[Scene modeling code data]
--- Begin ---
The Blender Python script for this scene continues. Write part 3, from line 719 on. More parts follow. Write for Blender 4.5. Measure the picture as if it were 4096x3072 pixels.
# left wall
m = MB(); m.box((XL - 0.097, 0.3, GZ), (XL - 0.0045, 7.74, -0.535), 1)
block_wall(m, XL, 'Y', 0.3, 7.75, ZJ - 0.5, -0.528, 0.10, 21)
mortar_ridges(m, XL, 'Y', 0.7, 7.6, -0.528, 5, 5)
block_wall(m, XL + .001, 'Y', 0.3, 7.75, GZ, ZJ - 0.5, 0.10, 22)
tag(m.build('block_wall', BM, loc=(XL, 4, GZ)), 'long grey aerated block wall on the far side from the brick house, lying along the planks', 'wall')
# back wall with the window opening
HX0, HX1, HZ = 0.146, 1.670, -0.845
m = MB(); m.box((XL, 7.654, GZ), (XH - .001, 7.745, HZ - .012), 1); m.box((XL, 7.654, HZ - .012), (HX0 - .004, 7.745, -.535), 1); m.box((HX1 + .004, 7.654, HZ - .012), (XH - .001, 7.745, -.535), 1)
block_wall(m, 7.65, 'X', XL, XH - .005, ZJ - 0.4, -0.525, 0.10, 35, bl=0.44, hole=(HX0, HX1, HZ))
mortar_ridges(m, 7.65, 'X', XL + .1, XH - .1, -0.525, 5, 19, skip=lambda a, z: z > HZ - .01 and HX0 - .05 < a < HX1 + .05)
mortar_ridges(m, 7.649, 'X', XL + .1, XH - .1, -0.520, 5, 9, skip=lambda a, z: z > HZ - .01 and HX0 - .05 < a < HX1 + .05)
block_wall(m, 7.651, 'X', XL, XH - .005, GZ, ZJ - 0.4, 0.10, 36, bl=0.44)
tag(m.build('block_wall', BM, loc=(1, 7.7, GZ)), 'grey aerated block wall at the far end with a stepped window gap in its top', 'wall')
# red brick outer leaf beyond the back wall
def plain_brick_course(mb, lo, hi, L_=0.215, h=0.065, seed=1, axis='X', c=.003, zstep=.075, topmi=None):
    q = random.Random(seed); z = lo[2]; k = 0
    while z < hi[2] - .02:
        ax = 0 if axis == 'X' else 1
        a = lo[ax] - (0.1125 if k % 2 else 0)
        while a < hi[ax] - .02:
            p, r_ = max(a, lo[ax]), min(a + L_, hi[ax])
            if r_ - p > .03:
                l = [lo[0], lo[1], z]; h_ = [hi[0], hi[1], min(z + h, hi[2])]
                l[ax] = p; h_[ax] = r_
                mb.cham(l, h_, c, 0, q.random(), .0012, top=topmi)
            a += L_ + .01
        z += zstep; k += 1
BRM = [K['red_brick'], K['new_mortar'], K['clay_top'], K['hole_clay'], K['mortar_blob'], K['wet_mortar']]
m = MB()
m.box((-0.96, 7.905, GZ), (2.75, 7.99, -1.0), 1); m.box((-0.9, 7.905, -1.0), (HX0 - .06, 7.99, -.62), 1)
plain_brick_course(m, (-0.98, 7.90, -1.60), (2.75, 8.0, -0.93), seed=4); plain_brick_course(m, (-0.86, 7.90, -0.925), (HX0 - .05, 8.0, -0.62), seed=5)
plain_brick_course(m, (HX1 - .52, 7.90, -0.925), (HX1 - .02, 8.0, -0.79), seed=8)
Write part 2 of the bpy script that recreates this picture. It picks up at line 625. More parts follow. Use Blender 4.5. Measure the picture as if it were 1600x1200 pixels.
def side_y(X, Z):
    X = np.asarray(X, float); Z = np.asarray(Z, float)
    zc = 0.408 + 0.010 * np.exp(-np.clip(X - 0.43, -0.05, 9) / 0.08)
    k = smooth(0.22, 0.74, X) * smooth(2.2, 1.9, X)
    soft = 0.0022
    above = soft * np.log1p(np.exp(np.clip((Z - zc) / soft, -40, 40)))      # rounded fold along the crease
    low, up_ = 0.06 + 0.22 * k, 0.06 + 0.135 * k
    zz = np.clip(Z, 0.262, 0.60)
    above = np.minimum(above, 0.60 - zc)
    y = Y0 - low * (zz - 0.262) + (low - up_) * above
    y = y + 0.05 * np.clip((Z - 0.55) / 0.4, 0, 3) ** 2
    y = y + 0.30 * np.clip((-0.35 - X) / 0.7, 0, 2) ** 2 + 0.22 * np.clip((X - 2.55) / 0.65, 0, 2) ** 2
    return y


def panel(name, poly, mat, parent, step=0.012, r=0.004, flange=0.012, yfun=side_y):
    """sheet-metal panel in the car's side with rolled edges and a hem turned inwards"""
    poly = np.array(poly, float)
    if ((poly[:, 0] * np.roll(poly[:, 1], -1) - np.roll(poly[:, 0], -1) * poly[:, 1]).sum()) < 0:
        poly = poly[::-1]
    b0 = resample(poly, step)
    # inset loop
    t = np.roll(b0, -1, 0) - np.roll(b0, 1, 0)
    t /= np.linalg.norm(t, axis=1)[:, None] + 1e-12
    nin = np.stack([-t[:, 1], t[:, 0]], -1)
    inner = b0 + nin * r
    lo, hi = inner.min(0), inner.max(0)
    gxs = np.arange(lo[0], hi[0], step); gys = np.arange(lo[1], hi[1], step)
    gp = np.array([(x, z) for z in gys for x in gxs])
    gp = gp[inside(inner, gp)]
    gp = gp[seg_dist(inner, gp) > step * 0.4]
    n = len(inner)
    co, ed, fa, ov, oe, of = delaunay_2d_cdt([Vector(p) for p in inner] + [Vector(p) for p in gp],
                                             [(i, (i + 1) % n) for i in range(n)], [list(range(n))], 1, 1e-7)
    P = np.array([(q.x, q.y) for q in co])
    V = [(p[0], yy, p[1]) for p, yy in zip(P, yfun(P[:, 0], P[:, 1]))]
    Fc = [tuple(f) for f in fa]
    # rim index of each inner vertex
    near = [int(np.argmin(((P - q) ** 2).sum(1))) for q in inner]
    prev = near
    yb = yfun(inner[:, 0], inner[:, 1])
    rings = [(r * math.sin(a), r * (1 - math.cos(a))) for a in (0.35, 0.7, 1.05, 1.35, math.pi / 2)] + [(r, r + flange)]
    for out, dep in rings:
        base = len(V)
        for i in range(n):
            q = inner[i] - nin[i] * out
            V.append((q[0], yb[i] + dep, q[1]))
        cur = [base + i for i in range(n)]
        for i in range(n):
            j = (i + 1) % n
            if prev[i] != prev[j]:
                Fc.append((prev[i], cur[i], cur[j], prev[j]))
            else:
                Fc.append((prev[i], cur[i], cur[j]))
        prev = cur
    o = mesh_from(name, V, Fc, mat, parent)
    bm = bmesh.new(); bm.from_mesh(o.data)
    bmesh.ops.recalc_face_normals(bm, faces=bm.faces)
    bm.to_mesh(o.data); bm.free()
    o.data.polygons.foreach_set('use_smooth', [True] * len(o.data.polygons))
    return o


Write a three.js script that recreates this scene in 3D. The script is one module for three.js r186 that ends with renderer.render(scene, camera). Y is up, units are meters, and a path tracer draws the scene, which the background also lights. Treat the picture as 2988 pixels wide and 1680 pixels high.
--- End ---
*Exercise brief*
Find the word "pixels" and list each line it appears in.

*Answer below*
The Blender Python script for this scene continues. Write part 3, from line 719 on. More parts follow. Write for Blender 4.5. Measure the picture as if it were 4096x3072 pixels.
Write part 2 of the bpy script that recreates this picture. It picks up at line 625. More parts follow. Use Blender 4.5. Measure the picture as if it were 1600x1200 pixels.
Write a three.js script that recreates this scene in 3D. The script is one module for three.js r186 that ends with renderer.render(scene, camera). Y is up, units are meters, and a path tracer draws the scene, which the background also lights. Treat the picture as 2988 pixels wide and 1680 pixels high.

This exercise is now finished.